■ Task ■
Repeat exactly, please, the lines that begin at the start of the listing and end at the line holding "return Vector((w[0] * t, w[1] * t, z))".

════════════════

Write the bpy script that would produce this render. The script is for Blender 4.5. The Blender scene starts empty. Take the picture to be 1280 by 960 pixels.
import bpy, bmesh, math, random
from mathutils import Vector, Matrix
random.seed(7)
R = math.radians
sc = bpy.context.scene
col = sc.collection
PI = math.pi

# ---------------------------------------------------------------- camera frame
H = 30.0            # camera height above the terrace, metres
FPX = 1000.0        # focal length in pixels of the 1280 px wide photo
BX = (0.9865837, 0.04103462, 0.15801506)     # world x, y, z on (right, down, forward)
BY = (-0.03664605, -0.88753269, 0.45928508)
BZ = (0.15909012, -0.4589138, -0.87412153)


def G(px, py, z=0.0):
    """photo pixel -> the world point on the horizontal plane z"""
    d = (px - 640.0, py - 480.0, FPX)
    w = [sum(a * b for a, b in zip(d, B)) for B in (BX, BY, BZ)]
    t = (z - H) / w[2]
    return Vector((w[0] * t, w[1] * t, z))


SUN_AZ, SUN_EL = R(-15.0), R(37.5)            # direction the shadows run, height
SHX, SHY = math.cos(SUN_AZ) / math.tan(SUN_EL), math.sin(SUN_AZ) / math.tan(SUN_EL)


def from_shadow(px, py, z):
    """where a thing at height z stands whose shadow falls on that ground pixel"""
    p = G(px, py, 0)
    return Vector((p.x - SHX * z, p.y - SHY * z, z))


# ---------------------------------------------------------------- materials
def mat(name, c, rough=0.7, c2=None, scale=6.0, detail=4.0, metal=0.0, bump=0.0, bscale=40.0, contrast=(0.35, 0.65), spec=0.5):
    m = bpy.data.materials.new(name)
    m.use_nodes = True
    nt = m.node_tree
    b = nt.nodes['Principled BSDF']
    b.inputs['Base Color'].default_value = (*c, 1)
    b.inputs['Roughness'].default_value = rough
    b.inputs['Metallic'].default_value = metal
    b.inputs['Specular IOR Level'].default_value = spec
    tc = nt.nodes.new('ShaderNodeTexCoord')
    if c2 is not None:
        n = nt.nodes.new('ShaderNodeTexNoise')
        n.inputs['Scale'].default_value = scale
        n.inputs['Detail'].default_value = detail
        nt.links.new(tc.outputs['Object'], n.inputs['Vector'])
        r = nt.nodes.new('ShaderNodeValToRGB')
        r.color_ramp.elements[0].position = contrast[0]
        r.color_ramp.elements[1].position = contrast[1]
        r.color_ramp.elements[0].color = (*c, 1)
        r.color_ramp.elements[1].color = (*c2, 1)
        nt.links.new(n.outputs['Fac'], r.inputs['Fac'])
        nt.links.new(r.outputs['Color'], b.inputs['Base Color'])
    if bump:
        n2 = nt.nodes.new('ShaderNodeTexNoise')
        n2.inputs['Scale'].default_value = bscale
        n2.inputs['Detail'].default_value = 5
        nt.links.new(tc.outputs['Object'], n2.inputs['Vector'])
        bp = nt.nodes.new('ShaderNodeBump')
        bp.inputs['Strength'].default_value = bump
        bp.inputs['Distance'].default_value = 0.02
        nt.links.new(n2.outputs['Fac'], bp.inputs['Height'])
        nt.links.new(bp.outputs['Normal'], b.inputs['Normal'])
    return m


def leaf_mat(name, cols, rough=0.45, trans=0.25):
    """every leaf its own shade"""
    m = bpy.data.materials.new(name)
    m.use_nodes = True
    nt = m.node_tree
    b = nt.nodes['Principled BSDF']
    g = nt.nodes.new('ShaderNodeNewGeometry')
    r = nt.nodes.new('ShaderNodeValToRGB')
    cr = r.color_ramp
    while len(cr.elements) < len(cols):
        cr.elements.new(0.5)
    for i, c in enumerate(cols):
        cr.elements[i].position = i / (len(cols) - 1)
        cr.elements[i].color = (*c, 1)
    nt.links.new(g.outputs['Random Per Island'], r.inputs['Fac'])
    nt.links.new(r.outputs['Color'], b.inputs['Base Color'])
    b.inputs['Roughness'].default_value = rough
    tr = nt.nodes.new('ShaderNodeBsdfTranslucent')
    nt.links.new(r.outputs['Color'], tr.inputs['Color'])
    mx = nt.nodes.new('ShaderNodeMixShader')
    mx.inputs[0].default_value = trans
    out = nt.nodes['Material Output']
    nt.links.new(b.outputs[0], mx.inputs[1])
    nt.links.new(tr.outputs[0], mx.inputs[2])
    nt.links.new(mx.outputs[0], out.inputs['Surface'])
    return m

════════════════

■ Answer for the task ■
Write the bpy script that would produce this render. The script is for Blender 4.5. The Blender scene starts empty. Take the picture to be 1280 by 960 pixels.
import bpy, bmesh, math, random
from mathutils import Vector, Matrix
random.seed(7)
R = math.radians
sc = bpy.context.scene
col = sc.collection
PI = math.pi

# ---------------------------------------------------------------- camera frame
H = 30.0            # camera height above the terrace, metres
FPX = 1000.0        # focal length in pixels of the 1280 px wide photo
BX = (0.9865837, 0.04103462, 0.15801506)     # world x, y, z on (right, down, forward)
BY = (-0.03664605, -0.88753269, 0.45928508)
BZ = (0.15909012, -0.4589138, -0.87412153)


def G(px, py, z=0.0):
    """photo pixel -> the world point on the horizontal plane z"""
    d = (px - 640.0, py - 480.0, FPX)
    w = [sum(a * b for a, b in zip(d, B)) for B in (BX, BY, BZ)]
    t = (z - H) / w[2]
    return Vector((w[0] * t, w[1] * t, z))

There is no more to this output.